Zbigniew Ziobro z SP apelował w „Po przecinku” w TVP Info, aby odtajnić akta dot. akcji CBA ws. "willi Kwaśniewskich" w Kazimierzu. - To obywatele powinni decydować w sprawach, gdzie podejrzani są politycy lub były prezydent. Wyjaśnijmy, czy sprawa jest polityczna, czy jednak kryminalno-korupcyjna - przekonywał Ziobro. - Sprawa od początku była dęta. Ale nie mam nic przeciwko temu, aby ujawnić dokumentację - zadeklarował Ryszard Kalisz.
19.12.2014 | aktual.: 19.12.2014 21:48
Były agent CBA Tomasz K., obecny poseł, został oskarżony o przekroczenie uprawnień podczas czynności operacyjnych CBA ws. m.in. "willi Kwaśniewskich". Grozi mu do 8 lat więzienia.
Zbigniew Ziobro z Solidarnej Polski podkreślił, że trzeba walczyć w Polsce o wysokie standardy i po to powstało CBA, które ma sukcesy na swoim koncie. - Zarzuty postawione panu agentowi Tomkowi są próbą wykręcenia rąk - powiedział Ziobro.
- Prokuratura jest niewiarygodna w sytuacji, kiedy mówi, że doszło do przestępstwa, sprawa ma ogromną rangę publiczną, ale utajnia się materiał dowodowy - wyjaśnił. Jego zdaniem odtajnienie akt to kwestia jednej decyzji. - Niech obywatele ocenią. To jest najważniejszy sąd w demokratycznym państwie - przekonywał polityk SP.
Ryszard Kalisz nie ma wątpliwości, że w tej sprawie agent Tomek przekroczył uprawnienia. – Sprawa od początku była dęta. Była robiona nie dlatego, że pojawiło się uzasadnione podejrzenia przestępstwa, ale żeby dopaść przeciwnika politycznego - przekonywał. Kalisz nie ma nic przeciwko odtajnieniu akt. - To można odtajnić. Nie ma nic przeciwko temu, aby było to jawne - zadeklarował Kalisz.

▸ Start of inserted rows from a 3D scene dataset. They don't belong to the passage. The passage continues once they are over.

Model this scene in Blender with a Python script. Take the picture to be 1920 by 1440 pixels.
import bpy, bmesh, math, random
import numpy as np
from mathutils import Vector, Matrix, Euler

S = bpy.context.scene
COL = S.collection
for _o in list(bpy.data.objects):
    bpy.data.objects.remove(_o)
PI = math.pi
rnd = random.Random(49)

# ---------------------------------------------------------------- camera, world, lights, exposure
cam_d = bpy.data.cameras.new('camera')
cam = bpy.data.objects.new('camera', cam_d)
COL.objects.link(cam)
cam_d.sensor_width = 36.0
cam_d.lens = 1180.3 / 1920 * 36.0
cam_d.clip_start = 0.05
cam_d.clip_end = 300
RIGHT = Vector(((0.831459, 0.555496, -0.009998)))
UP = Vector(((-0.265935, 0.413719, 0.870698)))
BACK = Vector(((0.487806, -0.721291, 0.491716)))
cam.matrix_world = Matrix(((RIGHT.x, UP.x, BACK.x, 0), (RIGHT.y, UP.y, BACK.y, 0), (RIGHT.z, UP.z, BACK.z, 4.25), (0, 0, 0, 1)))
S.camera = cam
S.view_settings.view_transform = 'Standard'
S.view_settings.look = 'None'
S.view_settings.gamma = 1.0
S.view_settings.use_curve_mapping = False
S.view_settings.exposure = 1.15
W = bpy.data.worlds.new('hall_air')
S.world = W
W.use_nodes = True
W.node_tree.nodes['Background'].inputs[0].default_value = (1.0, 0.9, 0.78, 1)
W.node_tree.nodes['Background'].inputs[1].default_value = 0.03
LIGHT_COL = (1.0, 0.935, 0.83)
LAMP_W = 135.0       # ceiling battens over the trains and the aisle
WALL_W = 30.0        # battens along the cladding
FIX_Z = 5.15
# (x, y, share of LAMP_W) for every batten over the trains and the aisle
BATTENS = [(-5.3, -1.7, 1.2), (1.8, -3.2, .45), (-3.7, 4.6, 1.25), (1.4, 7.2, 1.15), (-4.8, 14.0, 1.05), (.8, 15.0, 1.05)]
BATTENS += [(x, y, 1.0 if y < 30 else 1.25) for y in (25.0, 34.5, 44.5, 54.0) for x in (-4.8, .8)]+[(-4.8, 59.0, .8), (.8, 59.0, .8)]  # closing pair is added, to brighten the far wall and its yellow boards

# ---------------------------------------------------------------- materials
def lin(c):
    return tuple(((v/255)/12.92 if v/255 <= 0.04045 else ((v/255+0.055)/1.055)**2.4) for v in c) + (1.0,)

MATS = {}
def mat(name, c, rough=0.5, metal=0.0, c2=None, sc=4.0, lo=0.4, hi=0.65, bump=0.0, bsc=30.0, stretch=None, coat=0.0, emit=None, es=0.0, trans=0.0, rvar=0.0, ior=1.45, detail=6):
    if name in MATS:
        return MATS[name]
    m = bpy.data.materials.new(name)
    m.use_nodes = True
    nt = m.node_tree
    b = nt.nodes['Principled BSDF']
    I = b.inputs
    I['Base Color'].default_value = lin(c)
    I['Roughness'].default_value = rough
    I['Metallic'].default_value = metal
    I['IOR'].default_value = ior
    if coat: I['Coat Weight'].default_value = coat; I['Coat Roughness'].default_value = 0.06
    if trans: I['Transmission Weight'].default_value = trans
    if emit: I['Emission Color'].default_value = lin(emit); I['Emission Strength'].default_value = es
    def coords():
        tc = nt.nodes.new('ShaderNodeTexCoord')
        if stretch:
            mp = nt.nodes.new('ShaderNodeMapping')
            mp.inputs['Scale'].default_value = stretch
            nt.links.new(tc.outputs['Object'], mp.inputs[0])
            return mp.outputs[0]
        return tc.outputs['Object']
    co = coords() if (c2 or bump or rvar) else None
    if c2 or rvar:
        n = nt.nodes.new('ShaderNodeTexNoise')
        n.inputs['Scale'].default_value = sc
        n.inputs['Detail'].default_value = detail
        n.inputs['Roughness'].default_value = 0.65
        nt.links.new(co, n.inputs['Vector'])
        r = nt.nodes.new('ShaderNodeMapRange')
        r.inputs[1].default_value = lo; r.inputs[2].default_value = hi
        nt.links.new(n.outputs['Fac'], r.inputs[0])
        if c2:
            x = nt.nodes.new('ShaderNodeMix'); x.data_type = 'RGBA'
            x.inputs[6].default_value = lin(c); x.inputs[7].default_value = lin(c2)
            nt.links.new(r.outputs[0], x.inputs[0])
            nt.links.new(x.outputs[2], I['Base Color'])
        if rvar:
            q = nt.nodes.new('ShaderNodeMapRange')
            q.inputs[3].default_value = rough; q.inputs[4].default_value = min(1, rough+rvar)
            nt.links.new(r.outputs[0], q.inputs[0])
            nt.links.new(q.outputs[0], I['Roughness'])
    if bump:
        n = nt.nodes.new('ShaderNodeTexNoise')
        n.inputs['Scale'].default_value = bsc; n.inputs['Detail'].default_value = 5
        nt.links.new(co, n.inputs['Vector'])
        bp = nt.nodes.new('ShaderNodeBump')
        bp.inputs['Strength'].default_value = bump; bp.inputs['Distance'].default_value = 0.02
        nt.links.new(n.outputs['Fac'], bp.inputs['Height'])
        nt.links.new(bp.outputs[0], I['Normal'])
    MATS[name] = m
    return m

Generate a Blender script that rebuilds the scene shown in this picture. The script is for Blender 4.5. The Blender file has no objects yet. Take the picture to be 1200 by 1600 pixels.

Ziobro wyjaśnił, że akta dotyczące tej sprawy oparzone są klauzulą ściśle tajne i odtajnienie ich leży ewentualnie w gestii premiera, któremu podlega szef CBA. - Możemy zaapelować, aby tak się stało. Bo ostatecznie to obywatele powinni decydować w sprawach, w których podejrzani są politycy czy były prezydent. Wyjaśnijmy, czy sprawa jest polityczna, czy może jednak kryminalno-korupcyjna, jak mówią ci, którzy znają materiał dowodowy - przekonywał Ziobro.